After her death, the poems chart my sorrow in the aftermath of her death. They are filled with images of the turning seasons for a complete year up to the first anniversary of her death. She died on August 14, so summer poems give way to fall and winter ones. The book then returns to spring (where it started) and finally to summer again.

 

Personally, I find the constancy of the seasons very calming and reassuring in times of grief and high stress, and so it became a natural device for this book about dying and grief to turn to the natural world as a reminder that life goes on.

 

Q: How was the collection's title chosen, and what does it signify for you? 

 

A: The title, One Illuminated Letter of Being, is a phrase from the end of a poem called “Wisteria.” That poem imagines how some wisteria that I’m planting will eventually grow on a wire trellis that I have constructed. The poem sees the wisteria first as a G clef on the staves of the trellis’s wire and then as an illuminated letter in a medieval manuscript.

 

Scribes, copying over a holy text like the bible, would enlarge the first letter in a chapter and decorate it with vines, other flora, birds, animals, and often very elaborate scenes nestled within the letter’s curves that pertained to the story of that chapter.

 

On one level, I see my mother’s life itself as “one illuminated letter of being,” a story whose end I’m narrating in this particular book. On a more generalized level, I see life as a letter that dying illuminates, shines light on, and reveals.

 

Q: What do you hope readers take away from the book?

 

A: I’d like all of us to become familiar with the process of dying and grieving, which are completely natural, but from which so many of us shy away. One of the goals of the book is to demystify the taboo subject of death, so that it doesn’t have such a stranglehold on our living and so that we don’t fear it so much.

 

I’m speaking for myself here. The book delineates the course of that education I received from my mother in, if you’ll permit me the phrase, “the art of dying.” As the poet Sylvia Plath put it rather ironically in a very different context,

 

                  Dying

                  Is an art, like everything else.

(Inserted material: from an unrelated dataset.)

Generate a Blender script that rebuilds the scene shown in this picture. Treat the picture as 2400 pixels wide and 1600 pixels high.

                  I do it exceptionally well.

 

                  I do it so it feels like hell.

                  I do it so it feels real.

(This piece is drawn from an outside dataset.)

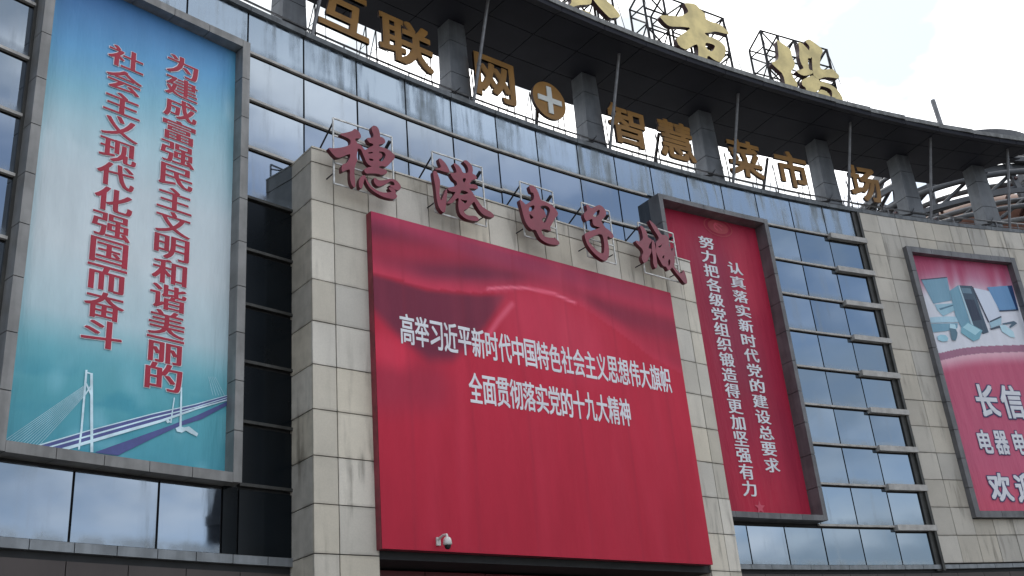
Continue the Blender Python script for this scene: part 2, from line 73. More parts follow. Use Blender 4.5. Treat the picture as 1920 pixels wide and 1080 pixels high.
# ------------------------------------------------------------------ materials
def lin(c): return tuple((x / 255 / 12.92 if x / 255 <= .04045 else ((x / 255 + .055) / 1.055) ** 2.4) for x in c)
def alb(c, k=0.70): return tuple(min(.82, x / k) for x in lin(c))
class NT:
    def __init__(s, name):
        s.m = bpy.data.materials.new(name); s.m.use_nodes = True; s.t = s.m.node_tree; s.N = s.t.nodes; s.L = s.t.links
        s.b = s.N['Principled BSDF']; s.o = s.N['Material Output']
    def n(s, typ, **k):
        x = s.N.new(typ)
        for a, v in k.items(): setattr(x, a, v)
        return x
    def set(s, inp, v):
        if hasattr(v, 'is_output') or isinstance(v, bpy.types.NodeSocket): s.L.new(v, inp)
        else: inp.default_value = v
    def math(s, op, a, b=0.0, clamp=False):
        x = s.n('ShaderNodeMath', operation=op, use_clamp=clamp); s.set(x.inputs[0], a); s.set(x.inputs[1], b); return x.outputs[0]
    def noise(s, scale, vec=None, mscale=None, detail=5, rough=.55):
        x = s.n('ShaderNodeTexNoise'); x.inputs['Scale'].default_value = scale; x.inputs['Detail'].default_value = detail; x.inputs['Roughness'].default_value = rough
        if vec is None: vec = s.n('ShaderNodeNewGeometry').outputs['Position']
        if mscale:
            mpp = s.n('ShaderNodeMapping'); mpp.inputs['Scale'].default_value = mscale; s.L.new(vec, mpp.inputs[0]); vec = mpp.outputs[0]
        s.L.new(vec, x.inputs[0]); return x.outputs[0]
    def rng(s, v, a, b, c, d):
        x = s.n('ShaderNodeMapRange', interpolation_type='SMOOTHSTEP'); s.L.new(v, x.inputs[0])
        for i, q in enumerate((a, b, c, d)): x.inputs[i + 1].default_value = q
        return x.outputs[0]
    def mix(s, f, a, b):
        x = s.n('ShaderNodeMix', data_type='RGBA'); s.set(x.inputs[0], f)
        s.set(x.inputs[6], a if not isinstance(a, tuple) else (*a, 1)); s.set(x.inputs[7], b if not isinstance(b, tuple) else (*b, 1)); return x.outputs[2]
    def bump(s, h, st=.3, dist=.02):
        x = s.n('ShaderNodeBump'); x.inputs['Strength'].default_value = st; x.inputs['Distance'].default_value = dist; s.L.new(h, x.inputs['Height']); s.L.new(x.outputs[0], s.b.inputs['Normal'])
def plain(name, c, rough=.6, metal=0.0, var=.25, scale=3.0, streak=0.0, spec=.5):
    t = NT(name); base = (c[0], c[1], c[2])
    f = t.rng(t.noise(scale), .3, .7, 1 - var, 1 + var)
    hsv = t.n('ShaderNodeHueSaturation'); hsv.inputs['Color'].default_value = (*base, 1)
    if streak: f = t.math('MULTIPLY', f, t.rng(t.noise(5.0, mscale=(1, 1, .12)), .38, .62, 1 - streak, 1.0))
    t.L.new(f, hsv.inputs['Value']); t.L.new(hsv.outputs[0], t.b.inputs['Base Color'])
    t.b.inputs['Roughness'].default_value = rough; t.b.inputs['Metallic'].default_value = metal; t.b.inputs['Specular IOR Level'].default_value = spec
    return t.m
def stone(name, c):
    t = NT(name); obi = t.n('ShaderNodeObjectInfo')
    big = t.noise(.7); st = t.noise(4.5, mscale=(1, 1, .14), detail=6); fine = t.noise(38, detail=3)
    v = t.math('ADD', .82, t.math('MULTIPLY', obi.outputs['Random'], .28))
    v = t.math('MULTIPLY', v, t.rng(big, .3, .7, .9, 1.07))
    v = t.math('MULTIPLY', v, t.rng(fine, .2, .8, .95, 1.05))
    dirt = t.math('MULTIPLY', t.rng(st, .5, .72, 0, 1), t.rng(t.noise(.5), .42, .62, .15, 1))
    # grime collects at the joints and runs down from them
    oc = t.n('ShaderNodeTexCoord').outputs['Object']; sp = t.n('ShaderNodeSeparateXYZ'); t.L.new(oc, sp.inputs[0])
    edge = t.rng(t.math('ABSOLUTE', sp.outputs[2]), .43, .5, 0, .30)
    edgex = t.rng(t.math('ABSOLUTE', sp.outputs[0]), .46, .5, 0, .22)
    dirt = t.math('ADD', t.math('MULTIPLY', dirt, .6), t.math('MULTIPLY', t.math('ADD', edge, edgex), t.rng(t.noise(3.0), .35, .65, .1, 1)), True)
    hsv = t.n('ShaderNodeHueSaturation'); hsv.inputs['Color'].default_value = (*c, 1); t.L.new(v, hsv.inputs['Value']); t.L.new(t.math('ADD', .75, t.math('MULTIPLY', t.math('FRACT', t.math('MULTIPLY', obi.outputs['Random'], 7.3)), .5)), hsv.inputs['Saturation'])
    cc_ = t.mix(dirt, hsv.outputs[0], (.085, .073, .056)); t.L.new(cc_, t.b.inputs['Base Color'])
    t.b.inputs['Roughness'].default_value = .55; t.bump(fine, .08, .01); return t.m
def glass(name, tint, rough=.03, dirtk=.35, dirtc=(.20, .22, .23), lo=.5):
    t = NT(name); oi = t.n('ShaderNodeObjectInfo')
    st = t.noise(3.2, mscale=(1, 1, .10), detail=7, rough=.6); blot = t.noise(1.1, detail=6)
    f = t.math('MULTIPLY', t.rng(st, lo, .78, 0, 1), t.rng(blot, .35, .65, .2, 1))
    oc = t.n('ShaderNodeTexCoord').outputs['Object']; sp = t.n('ShaderNodeSeparateXYZ'); t.L.new(oc, sp.inputs[0])
    low = t.rng(sp.outputs[2], -.5, -.28, .55, 0)                    # dust lies along the foot of each pane
    f = t.math('ADD', t.math('MULTIPLY', f, dirtk), t.math('MULTIPLY', low, t.rng(t.noise(2.0), .3, .7, .1, .8)), True)
    v = t.math('ADD', .9, t.math('MULTIPLY', oi.outputs['Random'], .2))
    hsv = t.n('ShaderNodeHueSaturation'); hsv.inputs['Color'].default_value = (*tint, 1); t.L.new(v, hsv.inputs['Value'])
    t.L.new(t.mix(f, hsv.outputs[0], dirtc), t.b.inputs['Base Color'])
    t.L.new(t.math('SUBTRACT', 1.0, t.math('MULTIPLY', f, .95)), t.b.inputs['Metallic'])
    t.L.new(t.math('ADD', rough, t.math('MULTIPLY', f, .5)), t.b.inputs['Roughness'])
    t.bump(t.noise(.9, detail=2), .035, .02); return t.m
def printed(name, rough=.5, bump=.15):
    t = NT(name); a = t.n('ShaderNodeVertexColor'); a.layer_name = 'print'
    v = t.rng(t.noise(2.2, mscale=(1, 1, .3), detail=6), .25, .75, .94, 1.05)
    hsv = t.n('ShaderNodeHueSaturation'); t.L.new(a.outputs[0], hsv.inputs['Color']); t.L.new(v, hsv.inputs['Value']); t.L.new(hsv.outputs[0], t.b.inputs['Base Color'])
    t.b.inputs['Roughness'].default_value = rough; t.b.inputs['Specular IOR Level'].default_value = .15
    t.bump(t.noise(1.6, mscale=(1.6, 1.6, .28), detail=4), bump, .25); return t.m
MT = {}
MT['stone'] = stone('portal stone', (.55, .508, .435))
MT['stone2'] = stone('wing stone', (.475, .44, .383))
MT['glass'] = glass('mirror glass', (.228, .268, .318))
MT['glassR'] = glass('mirror glass blue', (.182, .228, .28), dirtk=.35)
MT['spandrel'] = glass('spandrel glass', (.265, .32, .38), rough=.16, dirtk=1.0, dirtc=(.075, .088, .09), lo=.42)
MT['glassD'] = plain('dark clear glass', (.004, .006, .008), .12, 0, .2, 1, spec=.16)
MT['dark'] = plain('backing black', (.012, .013, .015), .7)
MT['alu'] = plain('transom aluminium', (.40, .385, .365), .5, .1, .15, 4, .12)
MT['framealu'] = plain('banner frame sheet', (.21, .208, .205), .5, .2, .18, 2.0, .2)
MT['frame2'] = plain('banner frame dark sheet', (.14, .14, .148), .5, .2, .18, 2.0, .2)
MT['jamb'] = plain('jamb metal', (.045, .045, .042), .5, .2, .25, 3, .3)
MT['coping'] = plain('coping metal', (.11, .12, .13), .5, .3, .25, 3, .3)
MT['soffit'] = plain('soffit panel', (.017, .018, .025), .7, .0, .15, .8, spec=.12)
MT['fascia'] = plain('canopy fascia', (.16, .165, .165), .55, .1, .3, 3, .4)
MT['column'] = plain('column sheet', (.13, .14, .155), .5, .2, .15, 2, .2)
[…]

                  I guess you could say I’ve a call.

 

Not speaking with any irony whatsoever, my mother did dying exceptionally well. She became my teacher. She did not fear her death, but accepted its coming, even embraced it. Her attitude was “illuminating” in the best way possible.

 

Partly, I wrote this book instinctively to set down what I’ve learned from her and in the hope that others might learn something similar through reading about my experience. Ultimately, being close to someone in her last days can bring us closer to life. A renewed and more vibrant connection with life is paradoxically the aim of my book about dying.

 

Q: What are you working on now?

 

A: I’ve been writing a lot of love poems. They represent, of course, the opposite of death and are the other half of the great dyad that lyric poetry seems uniquely equipped to explore. Many of them aren’t very good, and my partner has no hesitancy in telling me when they are bad. I hope some of them may be good enough to publish some day in the distant future.

 

Q: Anything else we should know?

 

A: Yes, I’m living now in an apartment that overlooks some railroad tracks. Mile-long freight trains are constantly passing by my window. They make a lot of noise. They screech, roar, hiss, and bang. If I’m sitting on my balcony, it’s advisable to wear ear plugs. It’s impossible to ignore these freight trains.

 

So my new love poems are sometimes filled with trains and the graffiti on the sides of the box cars. A line from today’s graffiti was: GO REDS  BE BAD  ELECTRA. I think that’s a good motto for living and for loving. Electra, be bad.